The government has finally announced a consultation into the UK’s target for renewable fuel use set by the European Union.
The Renewable Transport Fuels Obligation which requires the UK to replace 5% of its oil usage with renewable sources by 2010 was originally announced
in 2005. Transport minister Stephen Ladyman has blamed the ‘glacial speed’ of the EU for the delay between the RTFO being published and a consultation into how the UK achieves it.
The Chancellor announced in the 2006 Budget that the RTFO would start in April 2008 when 2.5% of all fuel sold on UK forecourts will come from a renewable source, rising to 3.75% in 2009 and 5% in 2010. The RTFO target is expected to account for one million tonne reduction in carbon per year.
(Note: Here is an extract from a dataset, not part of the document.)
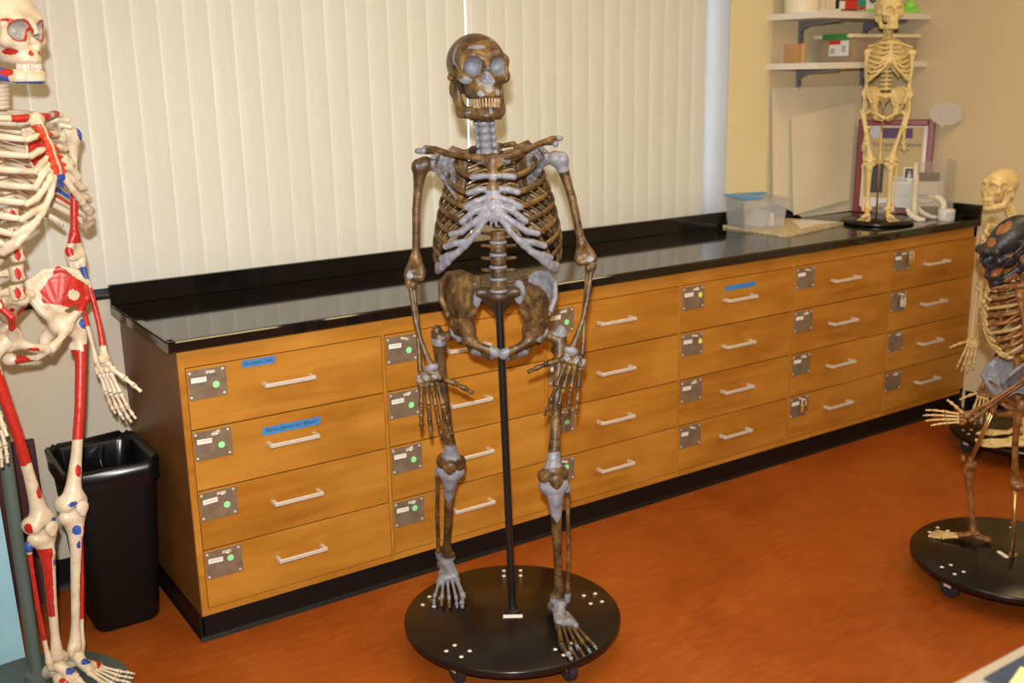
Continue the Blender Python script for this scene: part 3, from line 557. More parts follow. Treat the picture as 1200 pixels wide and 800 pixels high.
# ------------------------------------------------------------------ bones: solids blended from simple shapes, meshed by surface nets
def seg(P, a, b, r0, r1=None):
    a = np.array(a, np.float32); b = np.array(b, np.float32); r1 = r0 if r1 is None else r1; ab = b-a
    t = np.clip(((P-a)@ab)/max(float(ab@ab), 1e-12), 0, 1); return np.linalg.norm(P-a-t[..., None]*ab, axis=-1)-(r0+(r1-r0)*t)
def ell(P, c, r):
    r = np.array(r, np.float32); q = (P-np.array(c, np.float32))/r; k0 = np.linalg.norm(q, axis=-1); k1 = np.linalg.norm(q/r, axis=-1); return k0*(k0-1)/np.maximum(k1, 1e-6)
def tri(P, a, b, c, th):
    a, b, c = (np.array(x, np.float32) for x in (a, b, c)); n = np.cross(b-a, c-a); n /= np.linalg.norm(n)
    def inside(u, v): return ((P-u)@np.cross(n, v-u)) >= 0
    ins = inside(a, b) & inside(b, c) & inside(c, a); dpl = np.abs((P-a)@n)
    de = np.minimum(np.minimum(seg(P, a, b, 0), seg(P, b, c, 0)), seg(P, c, a, 0)); return np.where(ins, dpl, de)-th
def smin(a, b, k): h = np.clip(0.5+0.5*(b-a)/k, 0, 1); return b*(1-h)+a*h-k*h*(1-h)
def smax(a, b, k): return -smin(-a, -b, k)
def chain(P, pts, k=0.002):
    d = None
    for (a, ra), (b, rb) in zip(pts[:-1], pts[1:]):
        s = seg(P, a, b, ra, rb); d = s if d is None else smin(d, s, k)
    return d
def surfnet(f, lo, hi, h):
    lo = np.array(lo, np.float32); n = np.ceil((np.array(hi)-lo)/h).astype(int)+1
    G = np.stack(np.meshgrid(*[lo[i]+h*np.arange(n[i], dtype=np.float32) for i in range(3)], indexing='ij'), -1); d = f(G); s = d < 0
    C = [(i, j, k) for i in (0, 1) for j in (0, 1) for k in (0, 1)]
    sl = lambda A, c: A[c[0]:A.shape[0]-1+c[0], c[1]:A.shape[1]-1+c[1], c[2]:A.shape[2]-1+c[2]]
    cnt = sum(sl(s, c).astype(np.int8) for c in C); act = (cnt > 0) & (cnt < 8); ids = np.full(act.shape, -1, np.int64); I = np.argwhere(act); ids[act] = np.arange(len(I))
    acc = np.zeros((len(I), 3)); wt_ = np.zeros(len(I)); dv = {c: sl(d, c)[act] for c in C}
    for c in C:
        for a in range(3):
            if c[a] == 0:
                c2 = tuple(1 if q == a else c[q] for q in range(3)); A, B = dv[c], dv[c2]; m = (A < 0) != (B < 0); t = A/np.where(m, A-B, 1)
                p = np.repeat(np.array(c, float)[None], len(I), 0); p[:, a] = t; acc[m] += p[m]; wt_[m] += 1
    V = (I+acc/wt_[:, None])*h+lo; F = []
    for a in range(3):
        b, c = (a+1) % 3, (a+2) % 3; s0 = np.take(s, range(s.shape[a]-1), a); s1 = np.take(s, range(1, s.shape[a]), a); E = np.argwhere(s0 != s1)
        E = E[(E[:, b] > 0) & (E[:, c] > 0) & (E[:, b] < s.shape[b]-1) & (E[:, c] < s.shape[c]-1)]; fl = s0[tuple(E.T)]; q = []
        for db, dc in ((1, 1), (0, 1), (0, 0), (1, 0)):
            e = E.copy(); e[:, b] -= db; e[:, c] -= dc; q.append(ids[tuple(e.T)])
        q = np.stack(q, 1); q[~fl] = q[~fl][:, ::-1]; F.append(q)
    return V, np.concatenate(F)
class Bone:
    def __init__(s, V, F, length=1.0): s.V = np.asarray(V, float); s.F = np.asarray(F); s.len = length
def solid(f, lo, hi, h, length=1.0): V, F = surfnet(f, lo, hi, h); return Bone(V, F, length)
def U(P, k, *ds):
    d = ds[0]
    for e in ds[1:]: d = smin(d, e, k)
    return d
LIB = {}
# skull: face towards -y, up +z, centre of the braincase at the origin
def skull_f(kind):
    hum = kind == 'human'; ape = kind == 'robust'
    def f(P):
        X = P.copy(); X[..., 0] = np.abs(X[..., 0]); Q = X
        if hum: cr = U(P, 0.03, ell(P, (0, 0.015, 0.005), (0.070, 0.090, 0.070)), ell(P, (0, -0.035, 0.012), (0.058, 0.050, 0.052)))
        elif ape: cr = U(P, 0.02, ell(P, (0, 0.022, -0.004), (0.057, 0.075, 0.050)), ell(P, (0, -0.03, -0.010), (0.045, 0.045, 0.036)))
        else: cr = U(P, 0.025, ell(P, (0, 0.018, 0.0), (0.068, 0.088, 0.062)), ell(P, (0, -0.04, -0.002), (0.055, 0.045, 0.040)))
        br = 0.0105 if hum else 0.014
        d = smin(cr, chain(Q, [((0, -0.083, -0.004), br), ((0.028, -0.081, 0.004), br), ((0.052, -0.062, -0.006), br*0.8)], 0.006), 0.014)
        wd = 1.0 if hum else 1.16
        fy = -0.0 if hum else (-0.028 if ape else -0.012)
        mx = U(P, 0.014, ell(P, (0, -0.062+fy*0.6, -0.055), (wd*0.034, 0.028, 0.034)), ell(P, (0, -0.066+fy, -0.080), (wd*0.029, 0.029, 0.015)), ell(P, (0, -0.03, -0.05), (0.03, 0.035, 0.035)), ell(Q, (0.026*wd, -0.036, -0.060), (0.014, 0.030, 0.024)))
        zy = U(P, 0.008, ell(Q, (0.048, -0.060+fy*0.4, -0.040), (0.015, 0.015, 0.014)), chain(Q, [((0.053, -0.056+fy*0.4, -0.038), 0.0075), ((0.067, -0.025, -0.036), 0.0055), ((0.068, 0.0, -0.034), 0.006), ((0.060, 0.016, -0.030), 0.009)]), chain(Q, [((0.052, -0.063, -0.006), 0.0078), ((0.051, -0.063+fy*0.3, -0.034), 0.0085)]), chain(Q, [((0.046, -0.062+fy*0.4, -0.041), 0.010), ((0.022, -0.075+fy*0.6, -0.046), 0.010)]))
        d = smin(d, smin(mx, zy, 0.010), 0.010)
        d = smin(d, chain(P, [((0, -0.088, -0.004), 0.008), ((0, -0.098+fy*0.3, -0.028), 0.0065)]), 0.008)
        d = smin(d, ell(Q, (0.052, 0.028, -0.058), (0.013, 0.016, 0.020)), 0.012)          # mastoid
        d = smin(d, ell(P, (0, 0.03, -0.050), (0.045, 0.045, 0.02)), 0.02)
        orb = ell(Q, (0.0305, -0.088+fy*0.25, -0.020), (0.0205, 0.036, 0.0190)); d = smax(d, -orb, 0.004)
        nas = U(P, 0.006, ell(P, (0, -0.100+fy*0.7, -0.040), (0.0075, 0.022, 0.014)), ell(Q, (0.006, -0.098+fy*0.7, -0.051), (0.0085, 0.022, 0.009))); d = smax(d, -nas, 0.003)
        tf = ell(Q, (0.062, -0.034, -0.022), (0.012, 0.020, 0.018)); d = smax(d, -tf, 0.006)
        return d
    return f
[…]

The consultation focuses on:
The detailed design of the scheme and which suppliers will be affected;
How suppliers of renewable fuel would report on the carbon savings and wider impacts of those fuels;
How the RTFO might develop after 2010/11
Five per cent of diesel use in the UK constitutes one million tonnes; so far existing feedstocks can account for possibly 70% of these, including rape seed, used cooking oil and animal tallows. However virgin products such as soya and rape are also primary foodstuffs making them expensive and their supply heavily contested. It is likely that imported biostock such as soya or jatropha would be required to make up the reminder of the diesel replacement.
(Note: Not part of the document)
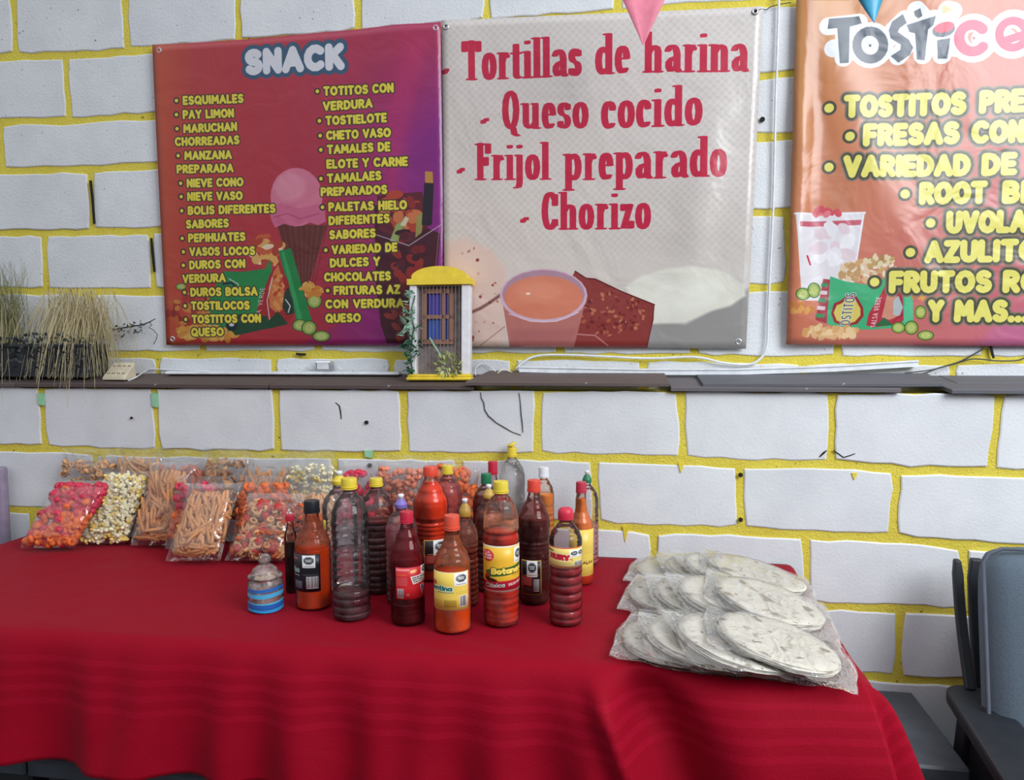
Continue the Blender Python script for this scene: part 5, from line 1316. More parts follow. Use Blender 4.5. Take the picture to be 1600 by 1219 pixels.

Ladyman told CM the government had refrained from incentivising biofuels because it did not want industry to rush into unsustainable practices such as the use of palm oil, which has been grown at the expense of the Amazon rain forest.
However, it is not necessary for the RTFO to be met specifically from diesel. Petrol substitute ethanol will soon be available from large plants in the South which will produce fuel from sugar beet.